Items from a data source

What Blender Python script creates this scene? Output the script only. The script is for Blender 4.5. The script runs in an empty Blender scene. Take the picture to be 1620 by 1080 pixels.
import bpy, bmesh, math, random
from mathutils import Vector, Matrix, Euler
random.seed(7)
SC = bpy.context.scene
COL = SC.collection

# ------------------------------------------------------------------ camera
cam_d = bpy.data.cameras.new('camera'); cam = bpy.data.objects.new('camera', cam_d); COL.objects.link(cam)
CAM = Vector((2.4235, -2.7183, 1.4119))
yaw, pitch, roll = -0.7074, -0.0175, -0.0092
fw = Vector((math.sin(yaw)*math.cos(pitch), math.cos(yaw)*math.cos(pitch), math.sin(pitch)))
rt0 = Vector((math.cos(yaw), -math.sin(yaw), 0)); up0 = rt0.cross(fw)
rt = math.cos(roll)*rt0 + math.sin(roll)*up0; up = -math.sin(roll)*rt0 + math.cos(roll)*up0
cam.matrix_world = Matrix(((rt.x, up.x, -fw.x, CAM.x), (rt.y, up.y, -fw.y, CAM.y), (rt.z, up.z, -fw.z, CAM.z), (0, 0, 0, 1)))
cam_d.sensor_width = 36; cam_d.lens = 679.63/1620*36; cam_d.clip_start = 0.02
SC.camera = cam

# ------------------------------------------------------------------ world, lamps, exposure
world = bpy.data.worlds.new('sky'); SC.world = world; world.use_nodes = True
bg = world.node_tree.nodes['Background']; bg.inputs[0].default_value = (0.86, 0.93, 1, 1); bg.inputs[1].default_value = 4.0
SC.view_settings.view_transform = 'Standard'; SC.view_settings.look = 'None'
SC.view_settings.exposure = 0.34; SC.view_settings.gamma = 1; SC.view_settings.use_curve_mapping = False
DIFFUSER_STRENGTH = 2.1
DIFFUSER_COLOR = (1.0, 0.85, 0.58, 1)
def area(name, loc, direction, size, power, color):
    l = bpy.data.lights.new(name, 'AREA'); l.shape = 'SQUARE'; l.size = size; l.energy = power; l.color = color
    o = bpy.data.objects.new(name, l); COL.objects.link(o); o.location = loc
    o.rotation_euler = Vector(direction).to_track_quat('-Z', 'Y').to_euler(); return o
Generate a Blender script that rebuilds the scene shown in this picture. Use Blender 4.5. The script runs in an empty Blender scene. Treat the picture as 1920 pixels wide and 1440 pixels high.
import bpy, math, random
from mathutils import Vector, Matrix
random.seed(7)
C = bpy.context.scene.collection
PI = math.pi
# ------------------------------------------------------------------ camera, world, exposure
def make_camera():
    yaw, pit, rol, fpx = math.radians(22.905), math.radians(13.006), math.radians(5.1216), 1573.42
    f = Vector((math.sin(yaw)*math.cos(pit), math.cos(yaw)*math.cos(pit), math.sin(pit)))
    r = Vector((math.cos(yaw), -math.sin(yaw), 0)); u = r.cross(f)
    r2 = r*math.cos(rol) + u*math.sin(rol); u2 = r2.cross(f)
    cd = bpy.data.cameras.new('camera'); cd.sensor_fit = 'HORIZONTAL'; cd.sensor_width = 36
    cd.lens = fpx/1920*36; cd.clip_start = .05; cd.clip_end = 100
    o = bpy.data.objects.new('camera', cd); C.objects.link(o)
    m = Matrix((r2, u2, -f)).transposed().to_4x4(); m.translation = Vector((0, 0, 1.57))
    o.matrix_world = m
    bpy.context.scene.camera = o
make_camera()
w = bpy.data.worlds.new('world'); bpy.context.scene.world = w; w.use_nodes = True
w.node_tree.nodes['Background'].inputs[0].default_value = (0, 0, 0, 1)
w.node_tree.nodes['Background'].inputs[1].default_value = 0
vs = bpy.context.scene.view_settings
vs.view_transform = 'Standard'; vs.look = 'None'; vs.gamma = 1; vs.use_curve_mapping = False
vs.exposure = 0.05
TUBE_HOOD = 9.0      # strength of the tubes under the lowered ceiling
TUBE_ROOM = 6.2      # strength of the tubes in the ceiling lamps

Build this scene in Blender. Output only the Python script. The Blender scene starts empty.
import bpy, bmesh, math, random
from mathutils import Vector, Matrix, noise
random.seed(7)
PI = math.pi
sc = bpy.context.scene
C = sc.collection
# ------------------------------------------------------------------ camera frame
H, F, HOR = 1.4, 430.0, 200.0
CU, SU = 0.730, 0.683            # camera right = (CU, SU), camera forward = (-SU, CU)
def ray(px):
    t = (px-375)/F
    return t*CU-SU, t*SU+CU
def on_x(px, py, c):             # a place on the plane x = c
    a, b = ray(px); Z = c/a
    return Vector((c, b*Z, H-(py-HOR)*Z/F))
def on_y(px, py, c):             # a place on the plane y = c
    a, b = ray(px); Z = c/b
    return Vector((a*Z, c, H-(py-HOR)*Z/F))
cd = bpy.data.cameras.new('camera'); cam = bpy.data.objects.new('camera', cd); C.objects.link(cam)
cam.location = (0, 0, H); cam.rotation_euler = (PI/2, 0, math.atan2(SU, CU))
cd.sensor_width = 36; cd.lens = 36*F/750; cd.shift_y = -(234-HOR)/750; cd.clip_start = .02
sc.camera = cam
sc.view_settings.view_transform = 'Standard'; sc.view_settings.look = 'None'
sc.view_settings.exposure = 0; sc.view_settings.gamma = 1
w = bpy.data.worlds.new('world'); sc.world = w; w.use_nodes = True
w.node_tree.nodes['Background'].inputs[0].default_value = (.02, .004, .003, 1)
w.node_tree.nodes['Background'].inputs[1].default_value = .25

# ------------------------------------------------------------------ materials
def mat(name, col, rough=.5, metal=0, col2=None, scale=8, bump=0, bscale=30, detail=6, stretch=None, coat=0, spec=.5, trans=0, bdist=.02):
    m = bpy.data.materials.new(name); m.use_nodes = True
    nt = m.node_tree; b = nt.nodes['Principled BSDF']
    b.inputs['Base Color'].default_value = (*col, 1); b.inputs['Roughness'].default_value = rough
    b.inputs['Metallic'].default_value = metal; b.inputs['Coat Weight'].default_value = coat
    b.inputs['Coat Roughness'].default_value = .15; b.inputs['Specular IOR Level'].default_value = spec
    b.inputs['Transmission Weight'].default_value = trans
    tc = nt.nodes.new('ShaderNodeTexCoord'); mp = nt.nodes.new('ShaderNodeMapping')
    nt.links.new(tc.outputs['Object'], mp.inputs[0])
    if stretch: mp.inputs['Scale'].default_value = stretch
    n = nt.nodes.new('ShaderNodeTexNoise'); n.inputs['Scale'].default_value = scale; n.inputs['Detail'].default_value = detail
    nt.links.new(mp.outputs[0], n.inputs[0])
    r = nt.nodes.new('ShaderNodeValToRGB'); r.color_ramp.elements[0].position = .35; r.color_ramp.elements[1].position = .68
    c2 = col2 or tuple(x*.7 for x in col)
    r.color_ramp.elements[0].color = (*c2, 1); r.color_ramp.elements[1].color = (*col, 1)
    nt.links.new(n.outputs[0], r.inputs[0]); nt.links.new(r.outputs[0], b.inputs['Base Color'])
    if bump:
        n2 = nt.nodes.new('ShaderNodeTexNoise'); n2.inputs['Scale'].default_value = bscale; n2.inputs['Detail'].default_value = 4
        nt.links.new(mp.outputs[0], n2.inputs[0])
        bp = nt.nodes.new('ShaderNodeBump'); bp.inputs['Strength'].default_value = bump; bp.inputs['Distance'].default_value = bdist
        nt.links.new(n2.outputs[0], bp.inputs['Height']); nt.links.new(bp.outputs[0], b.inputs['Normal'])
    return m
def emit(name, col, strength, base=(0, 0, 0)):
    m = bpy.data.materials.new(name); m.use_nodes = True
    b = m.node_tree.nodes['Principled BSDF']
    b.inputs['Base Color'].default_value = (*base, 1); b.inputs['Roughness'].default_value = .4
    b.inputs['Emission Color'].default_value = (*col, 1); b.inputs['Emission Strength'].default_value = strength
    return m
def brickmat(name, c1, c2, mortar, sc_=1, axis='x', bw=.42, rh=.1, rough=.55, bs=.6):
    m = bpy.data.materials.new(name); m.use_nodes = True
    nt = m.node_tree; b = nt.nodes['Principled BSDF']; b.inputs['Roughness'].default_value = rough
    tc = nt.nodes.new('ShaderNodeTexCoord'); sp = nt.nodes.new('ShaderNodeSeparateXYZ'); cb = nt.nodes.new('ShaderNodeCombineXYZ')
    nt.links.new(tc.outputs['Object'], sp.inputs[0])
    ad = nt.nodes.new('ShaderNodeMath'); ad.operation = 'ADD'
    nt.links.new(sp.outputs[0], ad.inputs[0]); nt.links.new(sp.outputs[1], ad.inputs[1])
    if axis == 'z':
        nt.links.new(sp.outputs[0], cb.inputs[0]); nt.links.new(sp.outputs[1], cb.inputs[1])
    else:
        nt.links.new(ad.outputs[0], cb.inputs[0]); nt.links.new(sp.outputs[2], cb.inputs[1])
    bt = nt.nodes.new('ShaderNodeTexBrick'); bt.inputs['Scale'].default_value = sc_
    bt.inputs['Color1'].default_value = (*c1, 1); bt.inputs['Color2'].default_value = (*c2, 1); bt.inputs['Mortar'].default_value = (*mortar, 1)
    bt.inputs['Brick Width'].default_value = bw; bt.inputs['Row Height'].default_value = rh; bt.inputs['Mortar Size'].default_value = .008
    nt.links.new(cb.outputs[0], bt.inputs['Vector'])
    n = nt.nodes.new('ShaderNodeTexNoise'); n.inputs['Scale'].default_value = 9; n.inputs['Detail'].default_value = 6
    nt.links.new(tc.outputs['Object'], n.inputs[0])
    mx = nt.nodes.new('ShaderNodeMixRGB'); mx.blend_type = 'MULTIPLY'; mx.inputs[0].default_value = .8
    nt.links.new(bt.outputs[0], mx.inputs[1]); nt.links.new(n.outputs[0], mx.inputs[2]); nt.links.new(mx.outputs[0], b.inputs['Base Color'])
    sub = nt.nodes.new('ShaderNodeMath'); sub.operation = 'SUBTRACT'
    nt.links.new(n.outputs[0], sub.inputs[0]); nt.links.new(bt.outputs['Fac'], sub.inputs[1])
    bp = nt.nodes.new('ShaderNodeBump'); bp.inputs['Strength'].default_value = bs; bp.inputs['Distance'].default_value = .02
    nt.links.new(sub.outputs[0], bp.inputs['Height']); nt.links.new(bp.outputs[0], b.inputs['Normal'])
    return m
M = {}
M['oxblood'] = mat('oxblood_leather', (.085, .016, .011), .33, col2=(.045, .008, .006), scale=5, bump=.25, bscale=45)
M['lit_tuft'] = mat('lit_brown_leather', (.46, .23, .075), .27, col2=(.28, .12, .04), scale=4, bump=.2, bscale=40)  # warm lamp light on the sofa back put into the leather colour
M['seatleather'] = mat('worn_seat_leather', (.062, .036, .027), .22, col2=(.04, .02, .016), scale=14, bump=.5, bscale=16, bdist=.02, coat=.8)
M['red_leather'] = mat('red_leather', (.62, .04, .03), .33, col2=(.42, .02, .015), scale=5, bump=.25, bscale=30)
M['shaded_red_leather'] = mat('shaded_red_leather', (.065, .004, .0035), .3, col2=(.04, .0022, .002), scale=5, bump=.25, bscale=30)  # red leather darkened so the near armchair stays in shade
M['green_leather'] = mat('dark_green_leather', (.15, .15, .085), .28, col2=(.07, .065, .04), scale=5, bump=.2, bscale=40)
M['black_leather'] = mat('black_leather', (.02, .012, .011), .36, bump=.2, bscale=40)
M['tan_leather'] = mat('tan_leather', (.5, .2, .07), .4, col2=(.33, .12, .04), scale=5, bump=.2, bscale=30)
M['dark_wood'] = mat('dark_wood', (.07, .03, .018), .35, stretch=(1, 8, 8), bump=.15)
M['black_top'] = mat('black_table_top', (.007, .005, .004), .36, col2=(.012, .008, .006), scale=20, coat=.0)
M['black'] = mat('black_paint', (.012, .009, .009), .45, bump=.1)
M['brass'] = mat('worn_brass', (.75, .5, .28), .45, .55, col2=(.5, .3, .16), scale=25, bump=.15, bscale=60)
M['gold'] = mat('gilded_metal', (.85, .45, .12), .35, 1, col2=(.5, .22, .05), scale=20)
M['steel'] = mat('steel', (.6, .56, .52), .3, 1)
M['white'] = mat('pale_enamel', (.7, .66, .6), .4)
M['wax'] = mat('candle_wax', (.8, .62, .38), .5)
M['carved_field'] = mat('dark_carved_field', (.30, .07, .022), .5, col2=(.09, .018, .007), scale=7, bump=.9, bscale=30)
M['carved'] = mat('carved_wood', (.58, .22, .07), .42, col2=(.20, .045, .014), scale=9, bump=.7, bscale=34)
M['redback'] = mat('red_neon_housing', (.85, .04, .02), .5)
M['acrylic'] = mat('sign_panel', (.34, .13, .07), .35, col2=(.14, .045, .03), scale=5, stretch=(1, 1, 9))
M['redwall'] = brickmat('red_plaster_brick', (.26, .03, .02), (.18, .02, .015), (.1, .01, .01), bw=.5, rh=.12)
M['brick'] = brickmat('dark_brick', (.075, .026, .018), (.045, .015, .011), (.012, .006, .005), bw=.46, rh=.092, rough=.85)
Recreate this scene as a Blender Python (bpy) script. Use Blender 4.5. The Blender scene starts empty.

● WHAT THE EXERCISE ASKS:
List all lines holding the string "picture".

● TASK ANSWER:
What Blender Python script creates this scene? Output the script only. The script is for Blender 4.5. The script runs in an empty Blender scene. Take the picture to be 1620 by 1080 pixels.
Generate a Blender script that rebuilds the scene shown in this picture. Use Blender 4.5. The script runs in an empty Blender scene. Treat the picture as 1920 pixels wide and 1440 pixels high.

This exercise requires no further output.